Kurt Vile, The Men and Parquet Courts Highlight The 4Knots Festival

Such a perfect day, I’m glad I spent it at 4Knots Music Festival. The weather was gorgeous, as was the backdrop, the music was ace, the people were congenial, and there was never a dull moment. There were two stages, with sets timed one right after the other, so there were super minimal pauses between performances until the last three sets, which were all on the main stage.

Headliners Kurt Vile & The Violators (above) treated us well, with a balanced mix of tunes from his last three albums, and plenty of jam outs. Vile first took the stage with a humble air, and looking completely relaxed and cool in all white, right down to his classic white Converse that did all the stepping on effects pedals and all the see-sawing on the wah-wah. The band had the whole last hour to play all their hits, like “Jesus Fever” early on, going all the way to an especially rocked out jammy version of “Freak Train.” He has this power to be both relaxing and rousing, with his wise but easy going psychedelic folk songs in a style all his own. Pair that with his drawling vocals, and you have a signature sound that’s hard not to fall for. His hometown of Philadelphia loves him enough to declare – by mayoral decree – August 28 as Kurt Vile Day. On that date the city will bestow The Liberty Bell to him. A cracked bell to honor one man’s poetically cracked song craft. Society is his friend.

Right behind Kurt Vile on the highlight scale was both The Men and Parquet Courts. Both of these bands played a high energy show, with impassioned vocals and riffs for days. Parquet Courts still sound like Mission of Burma Jr. for me, and I still like it. “Stoned and Starving” was the most recognizable, with front man Andrew Savage singing that hook, “I was walking through “Ridgewood Queens” in a Jonathan Richman-esque manner for anyone who has ever been indecisive about what snack they want when thinking is hard but you need food and drink already. “Swedish Fish, roasted peanuts or licorice” are all tough calls, but the most logical decision is to just dance and jump, while singing the words to the person next to you. Parquet Courts (below) were maybe the most promising band on the 4Knots lineup, having recently opened for The Breeders, premiering a short documentary, and currently having a list of tour dates a mile long.

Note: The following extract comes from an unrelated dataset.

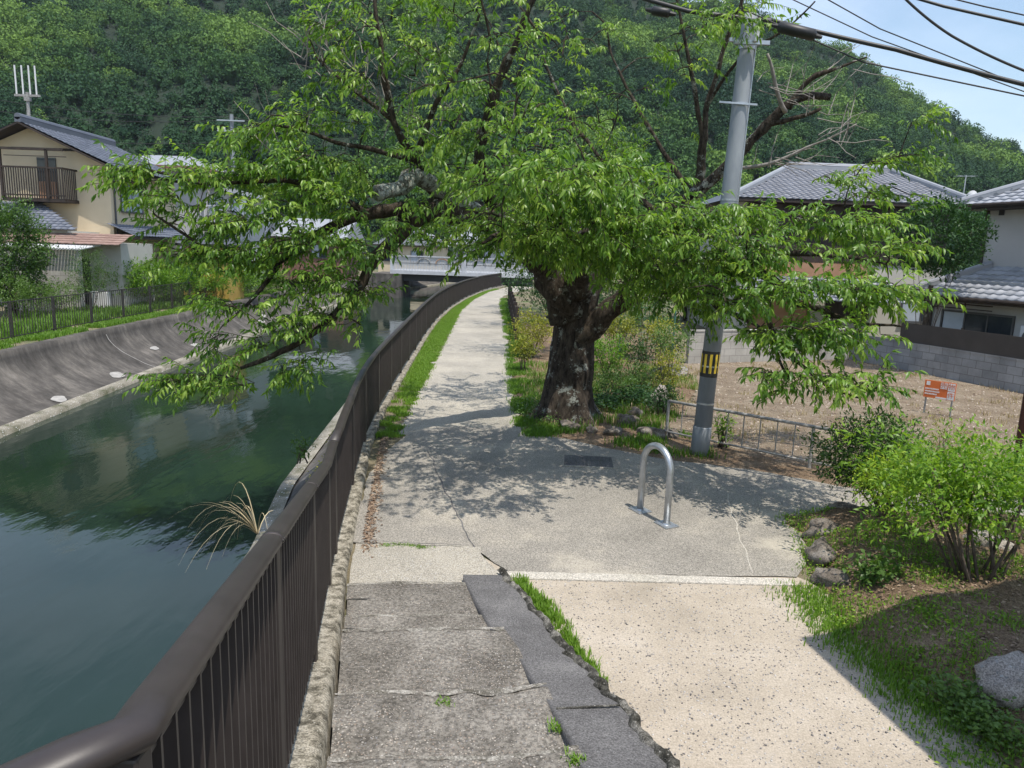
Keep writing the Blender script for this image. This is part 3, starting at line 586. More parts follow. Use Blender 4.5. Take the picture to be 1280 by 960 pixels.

The Men (below) were a little more eclectic and complex in their sound. Following a no-one-is-frontman maxim, the five-piece is made up of all “multi-instrumentalists” who rock hard at whatever they do. They incited the first crowd surfing of the day, triggering the security guys to rush over to where the bodies were being held aloft. Guitarist/vocalist Nick Chiericozzi gave them a playful admonishing, pointing out that the crowd surfer was just having a good time, and asking, “what’s wrong with that?”

That hadn’t been the first mosh pit, though, as Vancouver punk band White Lung got that going before there was even that many people at the fest. Vocalist Mish Way yelled out percussive, unrelenting lyrics, while guitarist Kenneth Williams, bassist Grady Mackintosh, and drummer Anne-Marie Vassiliou charged through straightforward punk songs like a machine gun.

Rapper Fat Tony got people dancing in a different way even earlier in the day, with his lyrical rhyming that gave big shout outs to Brooklyn. The way he repped the borough, if I didn’t know better I would have thought he was born and raised there. Instead, this Houston native was more like a chameleon, managing to fit right into a majority lineup of solid indie rock and punk, soaking up the NYC sun and reflecting a colorful vibe back at all the booty shakers on the boardwalk. I sure left feeling like I had a full and fulfilling day with everything I needed: music, food and drink, friends, and of course imbibing on a boat. Yeah, that was a good day.